Posted June 22, 2011 4:52 PM by Brandon Kline

Does everyone in your organization clearly understand the organizational strategy and how they fit into it? Employees want to know where they fit into the overall strategy, and how their roles contribute to the success of the organization. A clear understanding of the organizational strategy is fundamental to achieving goals and objectives. The key to developing this understanding at all levels of an organization is effective communication. When implementing the Balanced Scorecard, the scope of an organization's internal communication can make or break the efforts.

With communication being such a prominent driver of Balanced Scorecard success, some organizations may find it helpful to develop a communication plan. This ensures that information is being disseminated effectively at all levels. In his book, "Balanced Scorecard Step-By-Step for Government and Nonprofit Agencies," Paul Niven outlines common objectives, as well as key elements, for developing a communication plan. Let's take a look at a few of the common objectives.

Common Objectives

  • Build awareness of the Balanced Scorecard at all levels of the organization
  • Provide education on key Balanced Scorecard concepts to all audiences
  • Generate the engagement and commitment of key stakeholders in the project
  • Encourage participation in the process
  • Generate enthusiasm for the Balanced Scorecard
  • Ensure that team results are disseminated rapidly and effectively
  • When formulating a communication plan, Niven recommends the "W5" approach to determine the key elements of your plan: who, why, what, when, where.

    Key Elements

    Who refers to both the target audience and the communicator. According to the scope of your implementation, you should define the appropriate groups to be involved in the process. These groups make up your target audience. After the target audience has been specified, a communicator should be assigned to each group with the task of effectively communicating the message.

    The why and what in this equation can be understood as the purpose or message. The communication plan's purpose is to convey the original objective behind implementing the plan. This could take the form of a common objective listed above, such as "generate the engagement and commitment of key stakeholders in the project." What are we doing and why? We are implementing the communication plan to generate engagement and commitment from key stakeholders.

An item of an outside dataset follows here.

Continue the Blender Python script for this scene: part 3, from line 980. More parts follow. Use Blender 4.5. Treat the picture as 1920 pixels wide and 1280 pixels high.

    When should you communicate the message? The needs of your target audience will determine the necessary frequency of communication. If you are unsure about the amount of communication needed, it is always better to err on the side of too much. In his article "Leading Change," John Kotter says, "without credible communication, and a lot of it, employees' hearts and minds are never captured."

    Where and how are you supposed to communicate? Communicating effectively often takes a large amount of effort and, more often than not, the message needs to be repeated several times. In order for employees to fully understand the strategy and the ways in which they contribute to success, Dr. Robert Kaplan suggests communicating the plans "seven times in seven ways." This might mean making use of brochures, speeches, newsletters, videos, company website or intranet, workshops, etc. Any channel that has the ability to reach the target audience could be used; it could even take the form of internal blog posts within your organization.

    Communication is a two-way street, so don't forget to ask for feedback from others and to provide it as well. Remember, communicate effectively and communicate often. Thanks for reading and keep me posted on your communication efforts!